Modulo Problem

[Trenters4325]

So then we have $\displaystyle 19x=141+180n.$ Take this mod 19 and we get $\displaystyle 9n+8\equiv 0 mod19$or $\displaystyle 9n\equiv 11\equiv 144mod 19.$ Divide both sides by 9 to get$\displaystyle n\equiv 16mod 19.$ So we take$\displaystyle n=16.$So then$\displaystyle 19x=141+180 *16\Rightarrow x=159.$

I saw this explanation somewhere and I am having trouble figuring out how they went from the first thing in latex to the second. It seems like they took the mod19 of both sides and then did something else.

 

[galactus]

19(9n)=171n, 180n-171n=9n

19(7)=133, 141-133=8

Therefore, \(\displaystyle 9n+8\equiv\0 mod 19\)

That's the best I can do with it.

 

[Trenters4325]

So, did they take mod19 of both sides?
The mod19 of the left side is clearly zero.
And the right side...

 

[pka]

So, did they take mod19 of both sides?
The mod19 of the left side is clearly zero.
And the right side...

You must post the exact statement of any problem you are asking about.
Just posting a solution does not tell us what the problem is.
Particularly in working with modulo arithmetic, there are many different approaches to any problem. I read your post and I could no possibly answer your question.
I have no idea what is going on in that solution.

 

[Trenters4325]

Here's the original problem:

Find the smallest positive integer solution to \(\displaystyle $\tan 19x^\circ=\frac{\cos 96^\circ+\sin 96^\circ}{\cos 96^\circ-\sin 96^\circ}.$\)

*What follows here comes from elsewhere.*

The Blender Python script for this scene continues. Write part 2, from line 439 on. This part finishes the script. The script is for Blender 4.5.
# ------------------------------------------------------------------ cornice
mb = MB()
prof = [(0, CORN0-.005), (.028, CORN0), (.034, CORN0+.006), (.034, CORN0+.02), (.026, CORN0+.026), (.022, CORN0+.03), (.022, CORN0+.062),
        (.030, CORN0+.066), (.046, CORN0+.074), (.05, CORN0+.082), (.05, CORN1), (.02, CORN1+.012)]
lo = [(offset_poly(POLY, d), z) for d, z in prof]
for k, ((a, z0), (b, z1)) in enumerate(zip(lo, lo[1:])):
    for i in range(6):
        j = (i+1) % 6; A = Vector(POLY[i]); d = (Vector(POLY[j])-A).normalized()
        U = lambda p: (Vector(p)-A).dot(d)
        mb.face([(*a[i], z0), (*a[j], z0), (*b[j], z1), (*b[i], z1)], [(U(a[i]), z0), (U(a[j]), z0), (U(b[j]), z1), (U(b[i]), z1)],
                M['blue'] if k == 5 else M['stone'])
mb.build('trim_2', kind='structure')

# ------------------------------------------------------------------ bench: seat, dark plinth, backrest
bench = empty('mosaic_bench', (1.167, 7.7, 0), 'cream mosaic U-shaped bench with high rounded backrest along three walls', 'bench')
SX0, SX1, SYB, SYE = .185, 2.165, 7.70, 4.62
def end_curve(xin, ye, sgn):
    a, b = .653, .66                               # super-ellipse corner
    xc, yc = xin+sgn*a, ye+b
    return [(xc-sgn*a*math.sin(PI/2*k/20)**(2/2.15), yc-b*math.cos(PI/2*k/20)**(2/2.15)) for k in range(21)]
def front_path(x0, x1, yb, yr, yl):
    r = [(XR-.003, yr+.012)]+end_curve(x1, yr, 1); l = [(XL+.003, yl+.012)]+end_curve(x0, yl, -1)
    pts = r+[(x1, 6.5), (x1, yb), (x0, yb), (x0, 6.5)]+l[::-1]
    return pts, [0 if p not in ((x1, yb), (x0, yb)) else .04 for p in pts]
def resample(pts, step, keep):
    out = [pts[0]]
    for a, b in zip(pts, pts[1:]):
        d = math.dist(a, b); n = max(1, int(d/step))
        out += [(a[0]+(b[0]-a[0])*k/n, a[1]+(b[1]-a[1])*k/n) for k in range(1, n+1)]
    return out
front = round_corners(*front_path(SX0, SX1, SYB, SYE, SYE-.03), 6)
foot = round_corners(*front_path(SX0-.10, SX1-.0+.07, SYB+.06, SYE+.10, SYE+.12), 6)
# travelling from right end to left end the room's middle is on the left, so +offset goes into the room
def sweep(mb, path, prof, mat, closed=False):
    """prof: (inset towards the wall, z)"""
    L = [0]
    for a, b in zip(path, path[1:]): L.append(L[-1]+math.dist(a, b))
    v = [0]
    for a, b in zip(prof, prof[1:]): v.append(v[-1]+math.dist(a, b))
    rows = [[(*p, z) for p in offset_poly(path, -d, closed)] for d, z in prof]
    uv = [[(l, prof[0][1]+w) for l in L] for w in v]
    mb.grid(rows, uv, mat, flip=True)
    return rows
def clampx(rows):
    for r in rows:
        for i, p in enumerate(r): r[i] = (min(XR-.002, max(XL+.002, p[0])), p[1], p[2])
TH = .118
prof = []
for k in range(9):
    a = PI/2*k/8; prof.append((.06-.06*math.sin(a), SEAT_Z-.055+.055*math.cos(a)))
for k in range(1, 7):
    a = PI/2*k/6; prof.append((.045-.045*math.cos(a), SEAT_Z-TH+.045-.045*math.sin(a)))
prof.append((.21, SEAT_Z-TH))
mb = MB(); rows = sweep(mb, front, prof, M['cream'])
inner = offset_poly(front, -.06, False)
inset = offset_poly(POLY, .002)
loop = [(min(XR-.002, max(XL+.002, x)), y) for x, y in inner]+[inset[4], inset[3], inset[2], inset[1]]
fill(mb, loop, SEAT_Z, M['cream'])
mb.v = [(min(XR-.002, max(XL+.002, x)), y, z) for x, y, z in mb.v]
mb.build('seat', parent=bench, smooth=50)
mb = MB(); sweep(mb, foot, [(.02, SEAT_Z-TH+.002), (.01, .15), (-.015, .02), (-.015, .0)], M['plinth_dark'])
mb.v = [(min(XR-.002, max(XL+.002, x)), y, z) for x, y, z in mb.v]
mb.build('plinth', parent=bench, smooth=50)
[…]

After some manipulation, we get \(\displaystyle $\frac{1+\tan{96}}{1-\tan{96}}=\tan{(45+96)}$\) and \(\displaystyle $\tan{141}=\tan{19x}$\), hence the equation from my initial question. I understand everything except the modular arithmatic used to produce that second latexed equation. In particular, I do not understand where the 0mod19 comes from.

 

[Trenters4325]

Should I post this in a different forum?